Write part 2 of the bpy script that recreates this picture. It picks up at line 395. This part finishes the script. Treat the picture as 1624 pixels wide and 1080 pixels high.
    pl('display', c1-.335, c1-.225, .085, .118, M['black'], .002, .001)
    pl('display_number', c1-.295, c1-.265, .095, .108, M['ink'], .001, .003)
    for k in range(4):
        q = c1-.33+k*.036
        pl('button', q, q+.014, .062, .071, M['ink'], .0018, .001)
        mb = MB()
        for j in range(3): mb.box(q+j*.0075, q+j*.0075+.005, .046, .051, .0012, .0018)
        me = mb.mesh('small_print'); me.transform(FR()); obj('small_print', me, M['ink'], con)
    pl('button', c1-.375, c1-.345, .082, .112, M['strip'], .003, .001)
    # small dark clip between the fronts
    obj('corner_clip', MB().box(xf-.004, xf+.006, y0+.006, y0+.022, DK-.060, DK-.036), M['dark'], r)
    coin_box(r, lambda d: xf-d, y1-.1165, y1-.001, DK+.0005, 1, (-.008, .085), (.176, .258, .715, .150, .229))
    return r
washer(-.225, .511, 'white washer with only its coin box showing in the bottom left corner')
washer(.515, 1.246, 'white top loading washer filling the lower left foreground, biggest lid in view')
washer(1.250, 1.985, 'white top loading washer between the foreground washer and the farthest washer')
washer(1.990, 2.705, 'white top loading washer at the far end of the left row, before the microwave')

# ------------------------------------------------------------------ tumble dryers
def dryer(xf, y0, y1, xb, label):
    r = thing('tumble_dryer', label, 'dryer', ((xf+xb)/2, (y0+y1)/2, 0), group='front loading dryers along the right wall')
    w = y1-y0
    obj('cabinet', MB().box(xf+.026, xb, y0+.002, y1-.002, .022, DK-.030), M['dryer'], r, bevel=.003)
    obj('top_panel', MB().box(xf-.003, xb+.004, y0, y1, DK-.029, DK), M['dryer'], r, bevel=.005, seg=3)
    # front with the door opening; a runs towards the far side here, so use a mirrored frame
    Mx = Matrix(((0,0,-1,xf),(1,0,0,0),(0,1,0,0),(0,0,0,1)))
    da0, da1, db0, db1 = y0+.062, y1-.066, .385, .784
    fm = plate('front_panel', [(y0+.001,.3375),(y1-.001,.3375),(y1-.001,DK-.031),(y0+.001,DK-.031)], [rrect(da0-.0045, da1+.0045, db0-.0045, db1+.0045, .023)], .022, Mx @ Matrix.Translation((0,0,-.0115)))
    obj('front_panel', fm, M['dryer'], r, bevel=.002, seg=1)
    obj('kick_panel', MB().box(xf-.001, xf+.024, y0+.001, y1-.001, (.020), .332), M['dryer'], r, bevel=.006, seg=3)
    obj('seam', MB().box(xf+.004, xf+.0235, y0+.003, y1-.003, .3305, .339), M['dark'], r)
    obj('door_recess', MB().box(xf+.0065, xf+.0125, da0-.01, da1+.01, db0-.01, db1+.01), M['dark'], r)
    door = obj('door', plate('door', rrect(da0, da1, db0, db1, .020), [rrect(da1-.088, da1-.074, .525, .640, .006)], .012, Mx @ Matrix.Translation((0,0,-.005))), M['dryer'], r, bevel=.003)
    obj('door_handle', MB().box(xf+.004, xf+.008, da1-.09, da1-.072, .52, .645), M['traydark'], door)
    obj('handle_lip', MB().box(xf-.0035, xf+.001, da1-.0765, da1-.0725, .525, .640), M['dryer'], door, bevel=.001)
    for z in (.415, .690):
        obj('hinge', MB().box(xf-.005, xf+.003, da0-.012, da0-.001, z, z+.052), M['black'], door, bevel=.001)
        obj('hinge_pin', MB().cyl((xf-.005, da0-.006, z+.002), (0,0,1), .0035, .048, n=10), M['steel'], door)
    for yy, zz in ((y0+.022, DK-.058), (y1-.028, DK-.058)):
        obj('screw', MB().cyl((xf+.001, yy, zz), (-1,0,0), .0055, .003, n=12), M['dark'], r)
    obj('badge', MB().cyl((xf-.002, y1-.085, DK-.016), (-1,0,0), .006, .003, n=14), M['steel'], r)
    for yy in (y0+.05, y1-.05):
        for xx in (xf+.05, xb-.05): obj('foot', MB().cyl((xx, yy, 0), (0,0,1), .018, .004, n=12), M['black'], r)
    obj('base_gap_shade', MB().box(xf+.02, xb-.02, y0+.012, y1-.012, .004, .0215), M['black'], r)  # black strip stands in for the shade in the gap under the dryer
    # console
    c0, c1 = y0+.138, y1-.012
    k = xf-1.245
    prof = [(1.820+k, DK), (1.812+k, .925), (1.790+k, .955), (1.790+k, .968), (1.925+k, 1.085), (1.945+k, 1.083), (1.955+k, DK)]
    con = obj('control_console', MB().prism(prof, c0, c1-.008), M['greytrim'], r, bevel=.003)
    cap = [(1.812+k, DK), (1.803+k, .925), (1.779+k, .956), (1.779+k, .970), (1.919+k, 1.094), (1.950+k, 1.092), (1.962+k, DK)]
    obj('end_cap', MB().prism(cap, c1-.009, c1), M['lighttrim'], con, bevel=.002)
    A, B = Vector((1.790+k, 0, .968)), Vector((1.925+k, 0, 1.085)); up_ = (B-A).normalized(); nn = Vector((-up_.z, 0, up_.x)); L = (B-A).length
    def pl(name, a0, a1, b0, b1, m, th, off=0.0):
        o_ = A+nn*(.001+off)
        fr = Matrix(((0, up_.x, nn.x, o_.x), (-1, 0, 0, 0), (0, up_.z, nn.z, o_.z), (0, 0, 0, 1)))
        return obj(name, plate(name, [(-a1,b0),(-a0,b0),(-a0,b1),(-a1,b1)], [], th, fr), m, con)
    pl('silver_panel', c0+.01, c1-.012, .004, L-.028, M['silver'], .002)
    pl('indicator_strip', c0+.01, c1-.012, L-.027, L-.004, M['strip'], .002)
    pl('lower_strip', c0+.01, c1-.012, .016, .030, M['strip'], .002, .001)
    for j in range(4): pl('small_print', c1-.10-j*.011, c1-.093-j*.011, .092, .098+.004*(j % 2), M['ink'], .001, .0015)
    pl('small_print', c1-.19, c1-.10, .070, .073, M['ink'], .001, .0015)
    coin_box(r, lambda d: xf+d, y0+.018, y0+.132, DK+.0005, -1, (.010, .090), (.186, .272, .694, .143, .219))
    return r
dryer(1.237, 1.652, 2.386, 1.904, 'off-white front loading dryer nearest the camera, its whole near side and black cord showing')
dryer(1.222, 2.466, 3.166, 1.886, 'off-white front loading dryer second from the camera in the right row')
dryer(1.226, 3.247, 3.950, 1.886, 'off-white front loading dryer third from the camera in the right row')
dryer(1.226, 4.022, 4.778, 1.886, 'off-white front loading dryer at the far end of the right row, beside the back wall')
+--
• GIVEN TASK
Restate the whole of the material exactly.

• SOLUTION TO THIS PROBLEM
Write part 2 of the bpy script that recreates this picture. It picks up at line 395. This part finishes the script. Treat the picture as 1624 pixels wide and 1080 pixels high.
    pl('display', c1-.335, c1-.225, .085, .118, M['black'], .002, .001)
    pl('display_number', c1-.295, c1-.265, .095, .108, M['ink'], .001, .003)
    for k in range(4):
        q = c1-.33+k*.036
        pl('button', q, q+.014, .062, .071, M['ink'], .0018, .001)
        mb = MB()
        for j in range(3): mb.box(q+j*.0075, q+j*.0075+.005, .046, .051, .0012, .0018)
        me = mb.mesh('small_print'); me.transform(FR()); obj('small_print', me, M['ink'], con)
    pl('button', c1-.375, c1-.345, .082, .112, M['strip'], .003, .001)
    # small dark clip between the fronts
    obj('corner_clip', MB().box(xf-.004, xf+.006, y0+.006, y0+.022, DK-.060, DK-.036), M['dark'], r)
    coin_box(r, lambda d: xf-d, y1-.1165, y1-.001, DK+.0005, 1, (-.008, .085), (.176, .258, .715, .150, .229))
    return r
washer(-.225, .511, 'white washer with only its coin box showing in the bottom left corner')
washer(.515, 1.246, 'white top loading washer filling the lower left foreground, biggest lid in view')
washer(1.250, 1.985, 'white top loading washer between the foreground washer and the farthest washer')
washer(1.990, 2.705, 'white top loading washer at the far end of the left row, before the microwave')

# ------------------------------------------------------------------ tumble dryers
def dryer(xf, y0, y1, xb, label):
    r = thing('tumble_dryer', label, 'dryer', ((xf+xb)/2, (y0+y1)/2, 0), group='front loading dryers along the right wall')
    w = y1-y0
    obj('cabinet', MB().box(xf+.026, xb, y0+.002, y1-.002, .022, DK-.030), M['dryer'], r, bevel=.003)
    obj('top_panel', MB().box(xf-.003, xb+.004, y0, y1, DK-.029, DK), M['dryer'], r, bevel=.005, seg=3)
    # front with the door opening; a runs towards the far side here, so use a mirrored frame
    Mx = Matrix(((0,0,-1,xf),(1,0,0,0),(0,1,0,0),(0,0,0,1)))
    da0, da1, db0, db1 = y0+.062, y1-.066, .385, .784
    fm = plate('front_panel', [(y0+.001,.3375),(y1-.001,.3375),(y1-.001,DK-.031),(y0+.001,DK-.031)], [rrect(da0-.0045, da1+.0045, db0-.0045, db1+.0045, .023)], .022, Mx @ Matrix.Translation((0,0,-.0115)))
    obj('front_panel', fm, M['dryer'], r, bevel=.002, seg=1)
    obj('kick_panel', MB().box(xf-.001, xf+.024, y0+.001, y1-.001, (.020), .332), M['dryer'], r, bevel=.006, seg=3)
    obj('seam', MB().box(xf+.004, xf+.0235, y0+.003, y1-.003, .3305, .339), M['dark'], r)
    obj('door_recess', MB().box(xf+.0065, xf+.0125, da0-.01, da1+.01, db0-.01, db1+.01), M['dark'], r)
    door = obj('door', plate('door', rrect(da0, da1, db0, db1, .020), [rrect(da1-.088, da1-.074, .525, .640, .006)], .012, Mx @ Matrix.Translation((0,0,-.005))), M['dryer'], r, bevel=.003)
    obj('door_handle', MB().box(xf+.004, xf+.008, da1-.09, da1-.072, .52, .645), M['traydark'], door)
    obj('handle_lip', MB().box(xf-.0035, xf+.001, da1-.0765, da1-.0725, .525, .640), M['dryer'], door, bevel=.001)
    for z in (.415, .690):
        obj('hinge', MB().box(xf-.005, xf+.003, da0-.012, da0-.001, z, z+.052), M['black'], door, bevel=.001)
        obj('hinge_pin', MB().cyl((xf-.005, da0-.006, z+.002), (0,0,1), .0035, .048, n=10), M['steel'], door)
    for yy, zz in ((y0+.022, DK-.058), (y1-.028, DK-.058)):
        obj('screw', MB().cyl((xf+.001, yy, zz), (-1,0,0), .0055, .003, n=12), M['dark'], r)
    obj('badge', MB().cyl((xf-.002, y1-.085, DK-.016), (-1,0,0), .006, .003, n=14), M['steel'], r)
    for yy in (y0+.05, y1-.05):
        for xx in (xf+.05, xb-.05): obj('foot', MB().cyl((xx, yy, 0), (0,0,1), .018, .004, n=12), M['black'], r)
    obj('base_gap_shade', MB().box(xf+.02, xb-.02, y0+.012, y1-.012, .004, .0215), M['black'], r)  # black strip stands in for the shade in the gap under the dryer
    # console
    c0, c1 = y0+.138, y1-.012
    k = xf-1.245
    prof = [(1.820+k, DK), (1.812+k, .925), (1.790+k, .955), (1.790+k, .968), (1.925+k, 1.085), (1.945+k, 1.083), (1.955+k, DK)]
    con = obj('control_console', MB().prism(prof, c0, c1-.008), M['greytrim'], r, bevel=.003)
    cap = [(1.812+k, DK), (1.803+k, .925), (1.779+k, .956), (1.779+k, .970), (1.919+k, 1.094), (1.950+k, 1.092), (1.962+k, DK)]
    obj('end_cap', MB().prism(cap, c1-.009, c1), M['lighttrim'], con, bevel=.002)
    A, B = Vector((1.790+k, 0, .968)), Vector((1.925+k, 0, 1.085)); up_ = (B-A).normalized(); nn = Vector((-up_.z, 0, up_.x)); L = (B-A).length
    def pl(name, a0, a1, b0, b1, m, th, off=0.0):
        o_ = A+nn*(.001+off)
        fr = Matrix(((0, up_.x, nn.x, o_.x), (-1, 0, 0, 0), (0, up_.z, nn.z, o_.z), (0, 0, 0, 1)))
        return obj(name, plate(name, [(-a1,b0),(-a0,b0),(-a0,b1),(-a1,b1)], [], th, fr), m, con)
    pl('silver_panel', c0+.01, c1-.012, .004, L-.028, M['silver'], .002)
    pl('indicator_strip', c0+.01, c1-.012, L-.027, L-.004, M['strip'], .002)
    pl('lower_strip', c0+.01, c1-.012, .016, .030, M['strip'], .002, .001)
    for j in range(4): pl('small_print', c1-.10-j*.011, c1-.093-j*.011, .092, .098+.004*(j % 2), M['ink'], .001, .0015)
    pl('small_print', c1-.19, c1-.10, .070, .073, M['ink'], .001, .0015)
    coin_box(r, lambda d: xf+d, y0+.018, y0+.132, DK+.0005, -1, (.010, .090), (.186, .272, .694, .143, .219))
    return r
dryer(1.237, 1.652, 2.386, 1.904, 'off-white front loading dryer nearest the camera, its whole near side and black cord showing')
dryer(1.222, 2.466, 3.166, 1.886, 'off-white front loading dryer second from the camera in the right row')
dryer(1.226, 3.247, 3.950, 1.886, 'off-white front loading dryer third from the camera in the right row')
dryer(1.226, 4.022, 4.778, 1.886, 'off-white front loading dryer at the far end of the right row, beside the back wall')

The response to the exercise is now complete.